As I paint today I am accessing a hatred of my parents that I have not felt for years.
I secretly wished they were dead. Killed is the word that is coming through.
‘Bloody murder you’ is what my mother would say to me when she was mad.
‘I could just kill you’…she would say when she was fed up with the whole family..
My dark side wants to protect myself.
I will escape.
Kill or be killed.
Survival.
Get out.
Get away from them.
They are evil.
My child went into terror over this when I was young.
I am accessing a very ugly place that is so real to me and had permeated my being for so long.
But my nice girl and my guilt would never admit it. Never confess.
Admit my hatred for them.
I am still trying to run away from this (them).
Time to face this now.
I feel mean and angry and evil.
This is the badness I have felt for so long.

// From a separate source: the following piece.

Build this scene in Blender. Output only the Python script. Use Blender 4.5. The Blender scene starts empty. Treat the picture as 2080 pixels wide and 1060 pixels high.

I hated…hated…hated…hated my parents.
I could scream for days at them.
Scream into the darkness. Into the abyss.

I need to be in this place right now.
I am not self destructive.
This destroyed me for most of my life.
Feeling my grief is healing my self destruction. The deep wound.
I am very sad. I am wrong to have so much hatred running through my veins.
I am wrong for being such an angry bitch.
I am wrong for making them wrong and competing with them.
I am wrong for annihilating them.
Too bad.
I am so sick of being so fucking wrong, so today I am walking around being right about being wrong!
Being right today feels justified because I am so pissed!